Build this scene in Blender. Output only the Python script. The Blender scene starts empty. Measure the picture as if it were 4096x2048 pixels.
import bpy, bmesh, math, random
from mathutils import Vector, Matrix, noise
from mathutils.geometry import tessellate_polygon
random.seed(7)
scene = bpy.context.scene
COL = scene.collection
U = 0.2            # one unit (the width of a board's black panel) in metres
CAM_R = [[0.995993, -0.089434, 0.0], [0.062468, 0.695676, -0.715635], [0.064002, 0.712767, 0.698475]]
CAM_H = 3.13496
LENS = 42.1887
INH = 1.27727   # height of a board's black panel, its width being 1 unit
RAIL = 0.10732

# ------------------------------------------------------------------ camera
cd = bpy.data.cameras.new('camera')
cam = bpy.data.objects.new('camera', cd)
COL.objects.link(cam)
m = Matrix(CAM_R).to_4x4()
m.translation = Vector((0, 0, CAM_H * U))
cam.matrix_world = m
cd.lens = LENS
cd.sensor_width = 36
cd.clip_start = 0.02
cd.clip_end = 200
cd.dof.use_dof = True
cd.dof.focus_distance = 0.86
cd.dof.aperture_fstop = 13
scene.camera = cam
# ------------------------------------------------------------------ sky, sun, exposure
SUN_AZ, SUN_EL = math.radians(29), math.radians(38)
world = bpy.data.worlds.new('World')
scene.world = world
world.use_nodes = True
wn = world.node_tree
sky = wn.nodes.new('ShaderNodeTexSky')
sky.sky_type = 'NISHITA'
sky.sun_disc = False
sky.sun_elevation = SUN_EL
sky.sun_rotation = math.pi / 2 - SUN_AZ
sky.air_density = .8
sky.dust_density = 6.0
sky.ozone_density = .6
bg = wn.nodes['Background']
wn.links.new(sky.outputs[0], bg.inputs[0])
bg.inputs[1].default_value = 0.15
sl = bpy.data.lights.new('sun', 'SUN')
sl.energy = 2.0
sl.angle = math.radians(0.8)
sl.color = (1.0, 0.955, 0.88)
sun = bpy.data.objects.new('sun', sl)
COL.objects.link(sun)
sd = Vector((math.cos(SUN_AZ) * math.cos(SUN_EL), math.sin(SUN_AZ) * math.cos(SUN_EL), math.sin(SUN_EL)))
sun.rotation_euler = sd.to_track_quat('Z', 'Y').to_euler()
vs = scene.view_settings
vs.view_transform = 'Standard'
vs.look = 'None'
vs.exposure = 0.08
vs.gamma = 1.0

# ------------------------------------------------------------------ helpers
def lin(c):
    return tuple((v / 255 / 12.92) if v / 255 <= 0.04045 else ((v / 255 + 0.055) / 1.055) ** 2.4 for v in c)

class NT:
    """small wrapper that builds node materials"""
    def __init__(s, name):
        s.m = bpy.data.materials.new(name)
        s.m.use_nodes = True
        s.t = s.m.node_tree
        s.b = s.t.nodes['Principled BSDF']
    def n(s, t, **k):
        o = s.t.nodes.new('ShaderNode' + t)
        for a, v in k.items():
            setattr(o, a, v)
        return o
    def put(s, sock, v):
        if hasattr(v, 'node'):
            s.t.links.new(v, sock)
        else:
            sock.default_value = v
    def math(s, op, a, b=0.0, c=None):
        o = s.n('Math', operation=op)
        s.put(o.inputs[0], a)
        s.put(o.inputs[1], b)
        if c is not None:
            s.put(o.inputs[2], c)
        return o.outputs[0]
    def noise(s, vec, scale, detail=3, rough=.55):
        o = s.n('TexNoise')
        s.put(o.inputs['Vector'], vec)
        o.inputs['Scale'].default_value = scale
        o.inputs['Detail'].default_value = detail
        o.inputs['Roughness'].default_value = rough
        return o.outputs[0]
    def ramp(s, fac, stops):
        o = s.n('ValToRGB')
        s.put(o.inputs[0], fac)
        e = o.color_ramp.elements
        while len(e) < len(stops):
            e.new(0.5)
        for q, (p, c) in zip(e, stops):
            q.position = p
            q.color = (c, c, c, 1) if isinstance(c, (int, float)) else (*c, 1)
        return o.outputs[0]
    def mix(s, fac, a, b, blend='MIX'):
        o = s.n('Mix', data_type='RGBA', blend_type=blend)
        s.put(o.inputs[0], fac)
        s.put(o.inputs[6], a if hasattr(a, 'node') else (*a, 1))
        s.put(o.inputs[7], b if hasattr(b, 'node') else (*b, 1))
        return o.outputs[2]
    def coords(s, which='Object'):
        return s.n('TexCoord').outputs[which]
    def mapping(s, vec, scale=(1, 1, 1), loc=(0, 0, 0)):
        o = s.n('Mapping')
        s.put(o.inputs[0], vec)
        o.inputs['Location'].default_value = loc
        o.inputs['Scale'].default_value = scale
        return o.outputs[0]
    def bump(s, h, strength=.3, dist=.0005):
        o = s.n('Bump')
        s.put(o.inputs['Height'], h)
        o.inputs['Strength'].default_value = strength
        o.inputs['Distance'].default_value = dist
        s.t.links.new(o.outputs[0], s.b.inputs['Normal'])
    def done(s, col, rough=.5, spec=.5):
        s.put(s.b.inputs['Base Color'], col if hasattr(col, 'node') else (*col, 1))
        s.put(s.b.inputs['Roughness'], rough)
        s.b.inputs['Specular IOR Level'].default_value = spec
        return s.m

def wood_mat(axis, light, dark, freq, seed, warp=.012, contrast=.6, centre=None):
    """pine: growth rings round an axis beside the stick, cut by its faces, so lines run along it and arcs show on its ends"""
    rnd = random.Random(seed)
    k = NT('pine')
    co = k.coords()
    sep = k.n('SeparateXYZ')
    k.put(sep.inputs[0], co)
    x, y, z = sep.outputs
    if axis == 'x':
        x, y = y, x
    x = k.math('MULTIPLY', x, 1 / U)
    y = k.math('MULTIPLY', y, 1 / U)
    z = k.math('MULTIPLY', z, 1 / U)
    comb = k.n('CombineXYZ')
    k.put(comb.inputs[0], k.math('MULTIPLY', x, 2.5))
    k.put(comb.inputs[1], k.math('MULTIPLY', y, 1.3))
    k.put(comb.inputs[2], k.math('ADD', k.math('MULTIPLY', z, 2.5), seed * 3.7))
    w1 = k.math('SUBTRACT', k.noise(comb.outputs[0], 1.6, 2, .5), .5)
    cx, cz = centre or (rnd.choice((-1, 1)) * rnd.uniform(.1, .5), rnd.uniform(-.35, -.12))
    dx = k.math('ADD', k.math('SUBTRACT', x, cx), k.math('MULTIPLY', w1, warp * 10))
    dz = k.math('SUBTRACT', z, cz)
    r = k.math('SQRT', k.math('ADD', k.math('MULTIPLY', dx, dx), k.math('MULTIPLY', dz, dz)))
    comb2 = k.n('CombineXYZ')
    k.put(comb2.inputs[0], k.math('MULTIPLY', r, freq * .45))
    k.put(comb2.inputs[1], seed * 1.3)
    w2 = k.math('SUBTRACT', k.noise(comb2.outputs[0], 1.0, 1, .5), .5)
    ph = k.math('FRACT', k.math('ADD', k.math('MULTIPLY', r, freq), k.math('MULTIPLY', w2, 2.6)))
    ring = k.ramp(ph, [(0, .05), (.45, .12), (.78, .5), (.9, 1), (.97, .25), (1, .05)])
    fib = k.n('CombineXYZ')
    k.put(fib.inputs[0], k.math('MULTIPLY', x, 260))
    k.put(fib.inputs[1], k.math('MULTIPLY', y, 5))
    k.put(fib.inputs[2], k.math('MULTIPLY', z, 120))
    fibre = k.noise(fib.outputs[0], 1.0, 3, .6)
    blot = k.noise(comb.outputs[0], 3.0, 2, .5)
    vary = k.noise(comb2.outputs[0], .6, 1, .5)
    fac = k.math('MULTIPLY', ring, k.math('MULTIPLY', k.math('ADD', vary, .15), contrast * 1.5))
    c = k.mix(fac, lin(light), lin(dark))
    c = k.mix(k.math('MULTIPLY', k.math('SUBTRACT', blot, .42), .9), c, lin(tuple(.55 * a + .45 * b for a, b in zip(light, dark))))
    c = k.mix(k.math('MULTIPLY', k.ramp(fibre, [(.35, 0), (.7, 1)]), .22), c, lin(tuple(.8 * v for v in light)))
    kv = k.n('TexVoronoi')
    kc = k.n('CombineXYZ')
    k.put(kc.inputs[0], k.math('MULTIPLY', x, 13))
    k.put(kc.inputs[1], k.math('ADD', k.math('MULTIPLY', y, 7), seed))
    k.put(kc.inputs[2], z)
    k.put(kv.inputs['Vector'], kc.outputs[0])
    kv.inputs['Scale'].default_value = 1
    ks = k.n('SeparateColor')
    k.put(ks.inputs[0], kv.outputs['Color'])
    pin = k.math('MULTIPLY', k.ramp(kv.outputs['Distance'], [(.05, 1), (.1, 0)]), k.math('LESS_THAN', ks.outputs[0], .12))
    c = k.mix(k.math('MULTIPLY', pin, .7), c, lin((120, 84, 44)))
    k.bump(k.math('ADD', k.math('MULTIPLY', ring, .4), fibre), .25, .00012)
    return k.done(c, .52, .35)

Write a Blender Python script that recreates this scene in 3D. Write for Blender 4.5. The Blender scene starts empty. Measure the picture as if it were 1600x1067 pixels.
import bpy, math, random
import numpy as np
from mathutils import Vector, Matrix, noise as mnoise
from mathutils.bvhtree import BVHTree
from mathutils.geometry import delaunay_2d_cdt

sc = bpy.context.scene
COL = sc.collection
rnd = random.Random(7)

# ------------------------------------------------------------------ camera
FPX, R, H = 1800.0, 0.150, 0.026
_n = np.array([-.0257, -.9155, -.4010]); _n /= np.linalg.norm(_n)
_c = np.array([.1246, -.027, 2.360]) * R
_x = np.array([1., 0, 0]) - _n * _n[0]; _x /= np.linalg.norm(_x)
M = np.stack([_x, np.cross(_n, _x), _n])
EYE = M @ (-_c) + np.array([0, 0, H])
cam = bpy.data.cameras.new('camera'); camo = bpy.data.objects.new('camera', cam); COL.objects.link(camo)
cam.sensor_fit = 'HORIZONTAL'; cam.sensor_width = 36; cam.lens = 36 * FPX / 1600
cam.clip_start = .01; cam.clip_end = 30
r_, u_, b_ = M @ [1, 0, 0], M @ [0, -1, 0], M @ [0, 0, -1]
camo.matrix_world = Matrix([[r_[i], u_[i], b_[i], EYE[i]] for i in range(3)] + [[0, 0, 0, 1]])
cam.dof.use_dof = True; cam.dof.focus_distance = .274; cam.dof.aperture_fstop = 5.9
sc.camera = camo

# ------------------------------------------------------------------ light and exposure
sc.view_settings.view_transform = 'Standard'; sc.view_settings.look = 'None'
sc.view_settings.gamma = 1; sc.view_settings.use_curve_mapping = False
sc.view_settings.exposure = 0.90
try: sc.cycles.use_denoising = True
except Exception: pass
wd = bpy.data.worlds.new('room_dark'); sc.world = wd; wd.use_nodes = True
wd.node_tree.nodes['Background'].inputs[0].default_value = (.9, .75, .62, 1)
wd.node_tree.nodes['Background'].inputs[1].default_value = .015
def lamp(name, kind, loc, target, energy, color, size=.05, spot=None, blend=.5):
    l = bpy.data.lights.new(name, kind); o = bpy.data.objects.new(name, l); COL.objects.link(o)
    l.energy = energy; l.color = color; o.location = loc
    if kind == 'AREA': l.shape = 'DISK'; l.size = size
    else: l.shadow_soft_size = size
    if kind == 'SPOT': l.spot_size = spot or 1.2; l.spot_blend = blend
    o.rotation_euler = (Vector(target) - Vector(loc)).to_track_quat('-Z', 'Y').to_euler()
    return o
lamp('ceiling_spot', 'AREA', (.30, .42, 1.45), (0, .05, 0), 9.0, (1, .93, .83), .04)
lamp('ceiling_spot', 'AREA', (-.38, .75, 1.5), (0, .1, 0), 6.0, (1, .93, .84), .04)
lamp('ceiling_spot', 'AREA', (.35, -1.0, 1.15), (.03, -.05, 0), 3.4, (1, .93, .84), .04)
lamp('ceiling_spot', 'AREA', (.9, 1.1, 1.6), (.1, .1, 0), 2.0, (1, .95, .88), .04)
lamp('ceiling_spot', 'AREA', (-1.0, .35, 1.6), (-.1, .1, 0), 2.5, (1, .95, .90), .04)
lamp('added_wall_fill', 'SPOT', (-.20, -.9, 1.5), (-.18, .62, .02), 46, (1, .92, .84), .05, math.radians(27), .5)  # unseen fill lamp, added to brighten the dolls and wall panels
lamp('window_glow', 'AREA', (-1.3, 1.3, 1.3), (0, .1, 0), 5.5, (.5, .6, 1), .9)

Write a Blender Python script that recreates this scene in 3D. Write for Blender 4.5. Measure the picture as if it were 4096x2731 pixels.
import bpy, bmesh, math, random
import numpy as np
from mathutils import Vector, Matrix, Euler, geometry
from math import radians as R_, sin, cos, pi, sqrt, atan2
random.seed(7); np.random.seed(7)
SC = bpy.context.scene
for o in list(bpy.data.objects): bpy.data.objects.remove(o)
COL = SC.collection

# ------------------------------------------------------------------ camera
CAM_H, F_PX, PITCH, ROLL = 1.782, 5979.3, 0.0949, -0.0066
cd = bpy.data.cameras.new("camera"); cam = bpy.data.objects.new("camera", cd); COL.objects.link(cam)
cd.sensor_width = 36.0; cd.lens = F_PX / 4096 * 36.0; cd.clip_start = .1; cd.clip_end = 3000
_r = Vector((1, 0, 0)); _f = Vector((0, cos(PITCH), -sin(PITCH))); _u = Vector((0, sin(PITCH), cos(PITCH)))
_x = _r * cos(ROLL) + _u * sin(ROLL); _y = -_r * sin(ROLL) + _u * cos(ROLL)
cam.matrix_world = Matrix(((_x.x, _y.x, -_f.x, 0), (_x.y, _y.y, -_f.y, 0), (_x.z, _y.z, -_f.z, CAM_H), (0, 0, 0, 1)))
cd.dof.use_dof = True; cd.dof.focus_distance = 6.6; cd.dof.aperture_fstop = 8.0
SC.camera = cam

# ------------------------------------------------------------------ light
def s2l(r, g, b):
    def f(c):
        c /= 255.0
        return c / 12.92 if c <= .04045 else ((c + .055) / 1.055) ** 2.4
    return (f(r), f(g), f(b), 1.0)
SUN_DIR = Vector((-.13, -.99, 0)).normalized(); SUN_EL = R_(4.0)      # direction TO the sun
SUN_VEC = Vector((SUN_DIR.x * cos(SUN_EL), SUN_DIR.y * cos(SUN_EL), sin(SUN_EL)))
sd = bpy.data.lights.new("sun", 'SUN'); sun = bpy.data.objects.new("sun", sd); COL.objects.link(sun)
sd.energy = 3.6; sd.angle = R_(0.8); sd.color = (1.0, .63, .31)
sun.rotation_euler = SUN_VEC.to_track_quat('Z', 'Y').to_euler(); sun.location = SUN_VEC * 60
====
* **Goal**
Search the data for "Write". Copy every matching line.

* **Complete response**
Write a Blender Python script that recreates this scene in 3D. Write for Blender 4.5. The Blender scene starts empty. Measure the picture as if it were 1600x1067 pixels.
Write a Blender Python script that recreates this scene in 3D. Write for Blender 4.5. Measure the picture as if it were 4096x2731 pixels.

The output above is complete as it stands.